The Easter bunny has come.

Senator Harder, you keep touting the Trudeau government’s supposedly independent arm’s-length Senate appointment process, but to date you haven’t given us any information so that we can evaluate how independent and arm’s length it really is. We don’t know who sponsored the now 16 most recently appointed senators. The Senate advisory appointment panel hasn’t filed an updated report since 2017. But what we do know is that Saskatchewan declined to participate in naming independent panellists, as did the previous Governments of Manitoba and British Columbia. So we know that those boards were 100 per cent filled by the PMO.

Senator Harder, is that what passes for Trudeau transparency and independence?

Senator Harder [ + ]

Again, I thank the honourable senator for her question. Let me simply draw attention to a recent public survey that was referenced yesterday by Senator Dasko, which speaks to the support that Canadians have expressed, which I think is 77 per cent on the independent Senate appointment process.
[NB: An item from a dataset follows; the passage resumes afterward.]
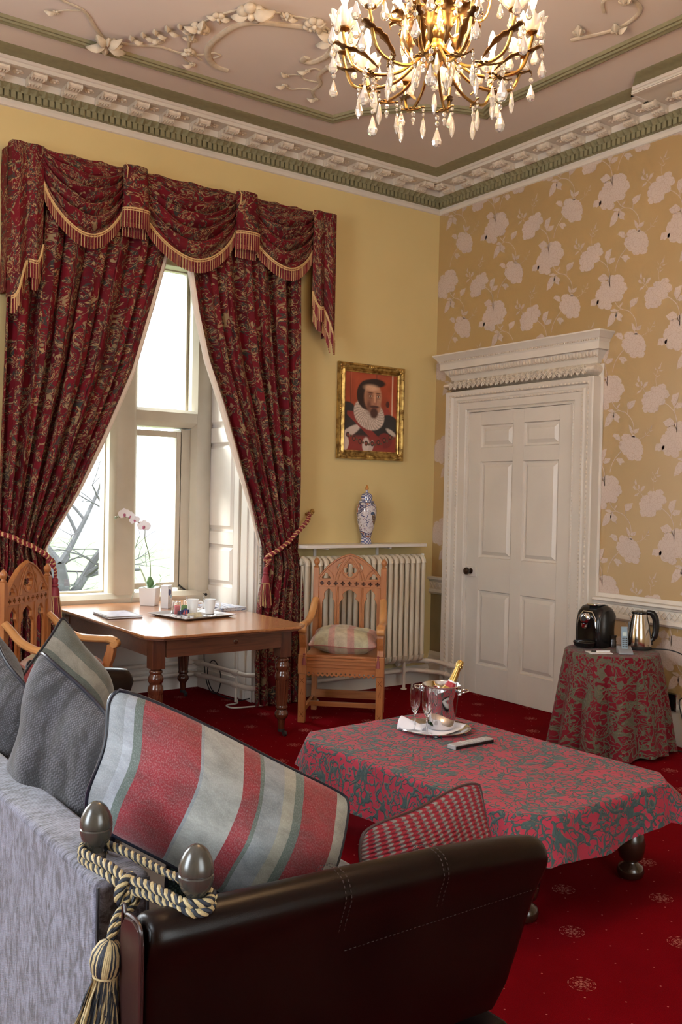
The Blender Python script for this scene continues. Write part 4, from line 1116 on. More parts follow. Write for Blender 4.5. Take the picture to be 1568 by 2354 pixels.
# painted canvas : colours per vertex of a flat grid
def canvas():
    nx, nz = 150, 184; x0, x1, z0, z1 = PX0+.068, PX1-.068, PZ0+.068, PZ1-.068
    U, V = np.meshgrid(np.linspace(0, 1, nx), np.linspace(0, 1, nz))   # V up
    Y = 1-V; rs = np.random.RandomState(2)
    def sm(a, b, x): t = np.clip((x-a)/(b-a), 0, 1); return t*t*(3-2*t)
    low = rs.rand(12, 10); gx = np.linspace(0, 8.99, nx); gy = np.linspace(0, 10.99, nz)
    ix, iy = gx.astype(int), gy.astype(int); fx, fy = gx-ix, gy-iy
    nz_ = (low[iy][:, ix]*(1-fx)+low[iy][:, ix+1]*fx)*(1-fy)[:, None]+(low[iy+1][:, ix]*(1-fx)+low[iy+1][:, ix+1]*fx)*fy[:, None]
    C = np.zeros((nz, nx, 3)); C[:] = (.34, .055, .018); C *= (.75+.5*nz_)[..., None]
    def lay(mask, col):
        nonlocal C
        mask = np.clip(mask, 0, 1)[..., None]; C = C*(1-mask)+np.array(col)*mask
    def ell(cx, cy, rx, ry, soft=.08, rot=0):
        dx, dy = U-cx, (Y-cy)*1.22; c, s = math.cos(rot), math.sin(rot)
        d = np.sqrt(((dx*c+dy*s)/rx)**2+((-dx*s+dy*c)/ry)**2); return 1-sm(1-soft, 1+soft, d)
    for x in (.12, .60): lay((np.abs(U-x) < .006)*.8*(Y < .6), (.12, .02, .01))
    lay((np.abs(U-.91) < .012)*1.*(Y < .7), (.62, .40, .28)); lay((np.abs(U-.125) < .004)*(Y < .4), (.5, .12, .06))
    lay(ell(.82, .38, .035, .05), (.07, .015, .01)); lay(ell(.80, .50, .075, .07), (.30, .03, .02))
    # shoulders, robe
    lay(sm(.60, .63, Y+.10*(U-.5)**2*4-.05), (.20, .02, .015)); lay(ell(.05, .50, .17, .14), (.02, .014, .012)); lay(ell(.45, .72, .50, .26), (.022, .014, .012)); lay(ell(.84, .66, .2, .18), (.02, .015, .014))
    lay(ell(.12, .76, .21, .065, .2, -.5), (.55, .44, .38)); lay(ell(.9, .74, .11, .035, .3, .5), (.5, .42, .36))
    lay(sm(.78, .84, Y)*(U > .0)*(.9), (.24, .022, .014)); lay(ell(.42, .92, .07, .12, .2), (.58, .47, .42)); lay(ell(.03, .9, .07, .12), (.56, .44, .38)); lay(ell(.52, .94, .04, .12, .2, .3), (.5, .4, .36)); lay(ell(.78, .85, .14, .12), (.17, .015, .012))
    lay(((np.abs((Y-.52)-(U-.10)*.62) < .055)*(U > .06)*(U < .75)*(Y > .5)), (.22, .022, .016))
    for i in range(8):
        cx = .08+i*.115; cy = .80+.10*math.sin(PI*i/7); lay(ell(cx, cy, .034, .042), (.035, .018, .01)); lay(ell(cx, cy, .018, .022), (.26, .05, .03)); lay(ell(cx+.055, cy+.012, .02, .018), (.10, .07, .035))
    # ruff
    rf = ell(.47, .525, .30, .235, .05, .42); sp_ = rs.rand(nz, nx)
    an = np.arctan2((Y-.50)*1.2, U-.50)
    lay(rf, (.55, .42, .34)); C = C*(1-.42*(rf*(np.sin(an*34+6*np.hypot(U-.5, Y-.5)*12) > .2))[..., None]); C = C+rf[..., None]*((sp_ > .72)*.16)[..., None]
    # hair, face, beard
    lay(ell(.44, .28, .21, .235, .05), (.022, .008, .006)); lay(ell(.535, .30, .165, .225, .12), (.50, .24, .135)); lay(ell(.56, .42, .13, .13, .15), (.42, .19, .11))
    lay(ell(.45, .33, .075, .17, .6)*.55, (.16, .05, .03)); lay(ell(.58, .12, .19, .065, .2), (.022, .008, .006)); lay(ell(.50, .185, .13, .05, .5)*.7, (.70, .42, .27))
    for ex in (.49, .635):
        lay(ell(ex, .285, .045, .03, .5)*.7, (.16, .06, .035)); lay(ell(ex, .292, .028, .014, .3), (.55, .38, .28)); lay(ell(ex+.002, .292, .011, .013, .3), (.015, .01, .01)); lay(ell(ex, .25, .05, .009, .5)*.9, (.08, .025, .015)); lay(ell(ex, .32, .04, .012, .6)*.4, (.14, .05, .03))
    lay(ell(.575, .33, .02, .075, .6)*.8, (.66, .36, .22)); lay(ell(.60, .335, .012, .07, .7)*.6, (.2, .07, .04)); lay(ell(.578, .385, .034, .018, .5)*.8, (.30, .10, .06))
    lay(ell(.565, .425, .09, .024, .35), (.07, .022, .014)); lay(ell(.565, .445, .04, .012, .3), (.34, .07, .05)); lay(ell(.56, .505, .075, .085, .3), (.06, .02, .013)); lay(ell(.46, .43, .04, .09, .6)*.6, (.07, .025, .018))
    C = C*(.93+.14*rs.rand(nz, nx))[..., None]
    X_ = lerp(x0, x1, U); Z_ = lerp(z0, z1, V)
    vs = [(X_[j, i], -.020, Z_[j, i]) for j in range(nz) for i in range(nx)]
    fs = [(j*nx+i, j*nx+i+1, (j+1)*nx+i+1, (j+1)*nx+i) for j in range(nz-1) for i in range(nx-1)]
    M_ = Mat('oil_painted_canvas', (.3, .05, .02), .35, coat=.2); a = M_.t.nodes.new('ShaderNodeVertexColor'); a.layer_name = 'paint'; M_.t.links.new(a.outputs[0], M_.b.inputs['Base Color'])
    o = part(MB().add(vs, fs), 'canvas', M_, pf, smooth=False)
    at = o.data.color_attributes.new('paint', 'FLOAT_COLOR', 'POINT'); flat = np.ones((nz*nx, 4)); flat[:, :3] = C.reshape(-1, 3); at.data.foreach_set('color', flat.ravel())
canvas()
part(MB().box(PX0+.01, PX1-.01, -.012, -.002, PZ0+.01, PZ1-.01), 'backing_board', m_oakx, pf)

# porcelain jar : navy ground with white medallions, peacock panel and rust flowers
VX, VY, VZ0 = -.82, -.115, 1.2225
jr = thing('ginger_jar', 'tall blue and white lidded porcelain jar with peacock panel on the shelf', 'jar', (VX, VY, VZ0))
mj = Mat('painted_blue_porcelain', (.5, .5, .5), .12, coat=.5); v = mj.co(); X, Y, Z = mj.xyz(v)
navy = (.025, .03, .10); wh = (.62, .58, .60); rust = (.38, .12, .03)
vc = mj.voro(v, 24); rings = mj.ramp(vc, [(0, rust), (.10, rust), (.13, navy), (.16, wh), (.34, (.5, .5, .6)), (.38, navy)], True)
fine = mj.noise(v, 75, 3); fl_ = mj.ramp((fine-.5).fn('ABSOLUTE'), [(.02, .9), (.05, 0.)])
ground_ = mj.mix(fl_, rings, wh); ground_ = mj.mix(mj.ramp(mj.noise(v, 32, 2), [(.60, 0.), (.63, .85)]), ground_, rust)
# panel: facing the room
bb_ = mj.mix(mj.ramp(mj.noise(v, 48, 4, 1.5), [(.54, 0.), (.60, 1.)]), wh, mj.ramp(mj.noise(v, 20, 2), [(.45, (.03, .04, .14)), (.56, (.30, .07, .11)), (.62, (.10, .07, .04))]))
ang_ = (X+.02).fn('MULTIPLY', 1.0); pd = ((X+.012)*(1/.072)).fn('POWER', 2.)+((Z-.20)*(1/.108)).fn('POWER', 2.); front = Y.lt(-.0)
pan = pd.lt(1.)*front; bord = pd.lt(1.18)*front
col = mj.mix(bord, ground_, navy); col = mj.mix(pd.lt(1.10)*front, col, wh); col = mj.mix(pan, col, bb_)
pk = (((X-.022)+(Z-.215)*.35)*(1/.022)).fn('POWER', 2.)+((Z-.20)*(1/.062)).fn('POWER', 2.); col = mj.mix(pk.lt(1.)*front, col, mj.mix(mj.noise(v, 130, 1).gt(.55), (.10, .055, .03), (.30, .22, .16)))
pk2 = ((X-.002)*(1/.020)).fn('POWER', 2.)+((Z-.250)*(1/.013)).fn('POWER', 2.); col = mj.mix(pk2.lt(1.)*front, col, (.05, .09, .17))
bandw = Z.lt(.055)+Z.gt(.335); zz_ = ((X*260).fn('SINE')*(Z*260).fn('SINE')).gt(.1); col = mj.mix(bandw.fn('MINIMUM', 1.), col, mj.mix(zz_, (.10, .12, .26), wh))
mj.set(base=col)
bp_ = [(.0, 0), (.052, 0), (.055, .006), (.050, .03), (.046, .05), (.052, .07), (.068, .12), (.086, .19), (.096, .25), (.0975, .285), (.092, .315), (.078, .338), (.055, .350), (.048, .352)]
bp_ = [(r*.86, z*.98) for r, z in bp_]
pr = [tuple(p) for p in [(v_.x, v_.y) for v_ in cr_spline([(r, z, 0) for r, z in bp_], 4)]]
MB().lathe([(max(0, r), z) for r, z in pr], 36, cap=False).build('jar_body', mj, jr)
lid = [(.062, .345), (.070, .350), (.068, .358), (.050, .362), (.048, .375), (.052, .392), (.046, .410), (.030, .422), (.014, .426), (.011, .436), (.010, .446), (.013, .450)]
ld = MB().lathe([(r*.92, z*.98) for r, z in lid], 30, cap=False).build('lid', mj, jr)
MB().lathe([(.012, .438), (.012, .446), (.015, .449), (.014, .458), (.008, .470), (.002, .480), (0, .481)], 16, cap=False).build('lid_knob', plain('rust_glazed_knob', (.45, .18, .04), .2, var=0), ld)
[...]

I do think that support is widespread, even in the province of Saskatchewan, and is one that reflects the government’s commitment to an independent process. It does provide the opportunity for provinces to participate, quite unusually, and those provinces that have participated have spoken in the context of the nomination of consideration appropriately.

I do think it’s a bit rich to criticize an independent process that is working, in comparison to processes that were in place before.